#### INFORMATION SUPPLIED
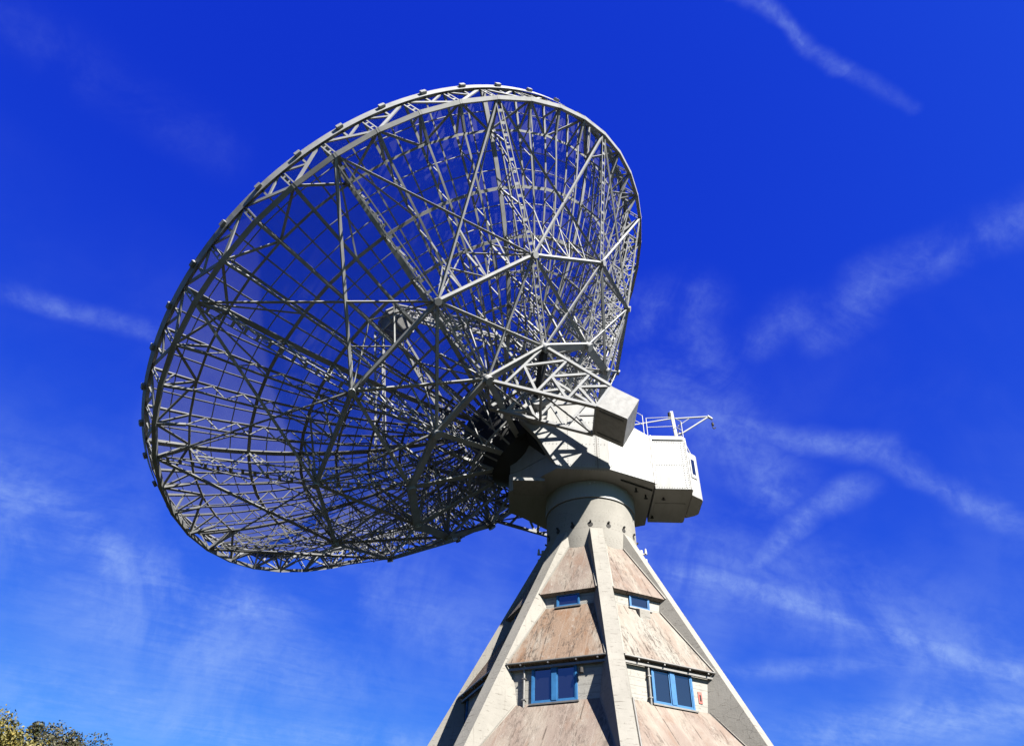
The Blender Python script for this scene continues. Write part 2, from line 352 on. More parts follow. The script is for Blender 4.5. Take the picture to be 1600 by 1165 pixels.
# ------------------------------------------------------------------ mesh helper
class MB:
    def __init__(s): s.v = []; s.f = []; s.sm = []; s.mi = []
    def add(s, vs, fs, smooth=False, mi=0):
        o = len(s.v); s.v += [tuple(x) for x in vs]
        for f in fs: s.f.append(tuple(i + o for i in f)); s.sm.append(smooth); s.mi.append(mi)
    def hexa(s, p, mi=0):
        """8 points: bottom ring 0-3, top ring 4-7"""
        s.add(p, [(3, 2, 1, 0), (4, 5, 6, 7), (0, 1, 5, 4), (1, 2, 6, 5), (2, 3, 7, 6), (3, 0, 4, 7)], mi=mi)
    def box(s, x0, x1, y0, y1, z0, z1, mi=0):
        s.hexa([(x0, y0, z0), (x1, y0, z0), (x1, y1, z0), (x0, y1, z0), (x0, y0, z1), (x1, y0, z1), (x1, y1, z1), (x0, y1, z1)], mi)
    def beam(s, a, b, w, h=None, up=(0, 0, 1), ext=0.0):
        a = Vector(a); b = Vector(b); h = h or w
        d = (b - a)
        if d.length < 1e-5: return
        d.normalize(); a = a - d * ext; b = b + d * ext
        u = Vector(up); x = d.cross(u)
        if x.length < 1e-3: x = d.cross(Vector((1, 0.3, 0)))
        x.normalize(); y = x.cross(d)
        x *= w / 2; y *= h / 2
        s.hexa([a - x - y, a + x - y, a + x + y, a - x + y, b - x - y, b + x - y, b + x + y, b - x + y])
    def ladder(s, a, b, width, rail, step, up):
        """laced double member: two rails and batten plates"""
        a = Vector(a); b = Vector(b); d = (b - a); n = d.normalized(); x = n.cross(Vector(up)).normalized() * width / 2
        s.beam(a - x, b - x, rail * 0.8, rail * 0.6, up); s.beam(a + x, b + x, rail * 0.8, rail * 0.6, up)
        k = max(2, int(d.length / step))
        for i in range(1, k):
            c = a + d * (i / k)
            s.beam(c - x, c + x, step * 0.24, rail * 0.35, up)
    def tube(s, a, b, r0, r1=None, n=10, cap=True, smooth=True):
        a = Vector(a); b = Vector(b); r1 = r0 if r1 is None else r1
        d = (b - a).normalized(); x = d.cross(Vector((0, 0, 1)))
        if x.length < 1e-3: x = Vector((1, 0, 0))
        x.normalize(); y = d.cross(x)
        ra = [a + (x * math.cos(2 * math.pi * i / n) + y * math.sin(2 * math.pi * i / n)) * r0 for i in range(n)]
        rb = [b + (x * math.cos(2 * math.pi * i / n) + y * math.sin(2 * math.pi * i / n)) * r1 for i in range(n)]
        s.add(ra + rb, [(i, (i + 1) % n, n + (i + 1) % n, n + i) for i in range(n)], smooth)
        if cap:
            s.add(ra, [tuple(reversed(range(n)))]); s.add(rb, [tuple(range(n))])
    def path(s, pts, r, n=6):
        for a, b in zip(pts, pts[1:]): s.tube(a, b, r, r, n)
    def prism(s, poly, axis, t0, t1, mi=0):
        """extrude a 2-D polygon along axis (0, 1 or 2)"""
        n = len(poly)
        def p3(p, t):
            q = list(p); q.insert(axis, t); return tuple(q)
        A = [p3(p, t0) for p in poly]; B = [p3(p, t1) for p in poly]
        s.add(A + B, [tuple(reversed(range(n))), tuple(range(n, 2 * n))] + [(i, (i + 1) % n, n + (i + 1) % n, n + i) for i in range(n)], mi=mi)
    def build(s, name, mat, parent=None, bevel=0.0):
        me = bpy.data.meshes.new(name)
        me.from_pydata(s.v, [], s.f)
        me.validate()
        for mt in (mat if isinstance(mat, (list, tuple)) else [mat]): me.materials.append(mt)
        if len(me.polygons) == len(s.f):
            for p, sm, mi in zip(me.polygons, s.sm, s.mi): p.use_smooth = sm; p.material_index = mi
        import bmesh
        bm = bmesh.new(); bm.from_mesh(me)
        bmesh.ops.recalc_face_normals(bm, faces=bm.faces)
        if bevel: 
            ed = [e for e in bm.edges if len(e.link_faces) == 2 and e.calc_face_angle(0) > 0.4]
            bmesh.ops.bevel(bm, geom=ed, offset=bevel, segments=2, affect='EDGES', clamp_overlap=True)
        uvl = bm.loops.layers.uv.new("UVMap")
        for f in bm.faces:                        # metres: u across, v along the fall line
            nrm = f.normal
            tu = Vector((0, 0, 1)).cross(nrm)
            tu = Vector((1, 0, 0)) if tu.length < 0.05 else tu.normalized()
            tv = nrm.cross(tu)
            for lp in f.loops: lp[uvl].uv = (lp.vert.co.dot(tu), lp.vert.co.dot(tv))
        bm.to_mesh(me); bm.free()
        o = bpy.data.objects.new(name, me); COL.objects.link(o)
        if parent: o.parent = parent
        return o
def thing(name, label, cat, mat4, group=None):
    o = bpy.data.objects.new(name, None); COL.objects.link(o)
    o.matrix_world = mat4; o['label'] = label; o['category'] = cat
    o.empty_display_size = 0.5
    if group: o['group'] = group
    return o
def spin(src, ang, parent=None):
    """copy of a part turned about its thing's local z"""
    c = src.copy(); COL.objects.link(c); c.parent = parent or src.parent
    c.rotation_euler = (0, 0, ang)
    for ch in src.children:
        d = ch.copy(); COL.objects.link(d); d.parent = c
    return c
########
▶ _YOUR GOAL_
Transcribe the material exactly, leaving every picture out.

▶ _WRITTEN REPLY_
The Blender Python script for this scene continues. Write part 2, from line 352 on. More parts follow. The script is for Blender 4.5. Take the picture to be 1600 by 1165 pixels.
# ------------------------------------------------------------------ mesh helper
class MB:
    def __init__(s): s.v = []; s.f = []; s.sm = []; s.mi = []
    def add(s, vs, fs, smooth=False, mi=0):
        o = len(s.v); s.v += [tuple(x) for x in vs]
        for f in fs: s.f.append(tuple(i + o for i in f)); s.sm.append(smooth); s.mi.append(mi)
    def hexa(s, p, mi=0):
        """8 points: bottom ring 0-3, top ring 4-7"""
        s.add(p, [(3, 2, 1, 0), (4, 5, 6, 7), (0, 1, 5, 4), (1, 2, 6, 5), (2, 3, 7, 6), (3, 0, 4, 7)], mi=mi)
    def box(s, x0, x1, y0, y1, z0, z1, mi=0):
        s.hexa([(x0, y0, z0), (x1, y0, z0), (x1, y1, z0), (x0, y1, z0), (x0, y0, z1), (x1, y0, z1), (x1, y1, z1), (x0, y1, z1)], mi)
    def beam(s, a, b, w, h=None, up=(0, 0, 1), ext=0.0):
        a = Vector(a); b = Vector(b); h = h or w
        d = (b - a)
        if d.length < 1e-5: return
        d.normalize(); a = a - d * ext; b = b + d * ext
        u = Vector(up); x = d.cross(u)
        if x.length < 1e-3: x = d.cross(Vector((1, 0.3, 0)))
        x.normalize(); y = x.cross(d)
        x *= w / 2; y *= h / 2
        s.hexa([a - x - y, a + x - y, a + x + y, a - x + y, b - x - y, b + x - y, b + x + y, b - x + y])
    def ladder(s, a, b, width, rail, step, up):
        """laced double member: two rails and batten plates"""
        a = Vector(a); b = Vector(b); d = (b - a); n = d.normalized(); x = n.cross(Vector(up)).normalized() * width / 2
        s.beam(a - x, b - x, rail * 0.8, rail * 0.6, up); s.beam(a + x, b + x, rail * 0.8, rail * 0.6, up)
        k = max(2, int(d.length / step))
        for i in range(1, k):
            c = a + d * (i / k)
            s.beam(c - x, c + x, step * 0.24, rail * 0.35, up)
    def tube(s, a, b, r0, r1=None, n=10, cap=True, smooth=True):
        a = Vector(a); b = Vector(b); r1 = r0 if r1 is None else r1
        d = (b - a).normalized(); x = d.cross(Vector((0, 0, 1)))
        if x.length < 1e-3: x = Vector((1, 0, 0))
        x.normalize(); y = d.cross(x)
        ra = [a + (x * math.cos(2 * math.pi * i / n) + y * math.sin(2 * math.pi * i / n)) * r0 for i in range(n)]
        rb = [b + (x * math.cos(2 * math.pi * i / n) + y * math.sin(2 * math.pi * i / n)) * r1 for i in range(n)]
        s.add(ra + rb, [(i, (i + 1) % n, n + (i + 1) % n, n + i) for i in range(n)], smooth)
        if cap:
            s.add(ra, [tuple(reversed(range(n)))]); s.add(rb, [tuple(range(n))])
    def path(s, pts, r, n=6):
        for a, b in zip(pts, pts[1:]): s.tube(a, b, r, r, n)
    def prism(s, poly, axis, t0, t1, mi=0):
        """extrude a 2-D polygon along axis (0, 1 or 2)"""
        n = len(poly)
        def p3(p, t):
            q = list(p); q.insert(axis, t); return tuple(q)
        A = [p3(p, t0) for p in poly]; B = [p3(p, t1) for p in poly]
        s.add(A + B, [tuple(reversed(range(n))), tuple(range(n, 2 * n))] + [(i, (i + 1) % n, n + (i + 1) % n, n + i) for i in range(n)], mi=mi)
    def build(s, name, mat, parent=None, bevel=0.0):
        me = bpy.data.meshes.new(name)
        me.from_pydata(s.v, [], s.f)
        me.validate()
        for mt in (mat if isinstance(mat, (list, tuple)) else [mat]): me.materials.append(mt)
        if len(me.polygons) == len(s.f):
            for p, sm, mi in zip(me.polygons, s.sm, s.mi): p.use_smooth = sm; p.material_index = mi
        import bmesh
        bm = bmesh.new(); bm.from_mesh(me)
        bmesh.ops.recalc_face_normals(bm, faces=bm.faces)
        if bevel: 
            ed = [e for e in bm.edges if len(e.link_faces) == 2 and e.calc_face_angle(0) > 0.4]
            bmesh.ops.bevel(bm, geom=ed, offset=bevel, segments=2, affect='EDGES', clamp_overlap=True)
        uvl = bm.loops.layers.uv.new("UVMap")
        for f in bm.faces:                        # metres: u across, v along the fall line
            nrm = f.normal
            tu = Vector((0, 0, 1)).cross(nrm)
            tu = Vector((1, 0, 0)) if tu.length < 0.05 else tu.normalized()
            tv = nrm.cross(tu)
            for lp in f.loops: lp[uvl].uv = (lp.vert.co.dot(tu), lp.vert.co.dot(tv))
        bm.to_mesh(me); bm.free()
        o = bpy.data.objects.new(name, me); COL.objects.link(o)
        if parent: o.parent = parent
        return o
def thing(name, label, cat, mat4, group=None):
    o = bpy.data.objects.new(name, None); COL.objects.link(o)
    o.matrix_world = mat4; o['label'] = label; o['category'] = cat
    o.empty_display_size = 0.5
    if group: o['group'] = group
    return o
def spin(src, ang, parent=None):
    """copy of a part turned about its thing's local z"""
    c = src.copy(); COL.objects.link(c); c.parent = parent or src.parent
    c.rotation_euler = (0, 0, ang)
    for ch in src.children:
        d = ch.copy(); COL.objects.link(d); d.parent = c
    return c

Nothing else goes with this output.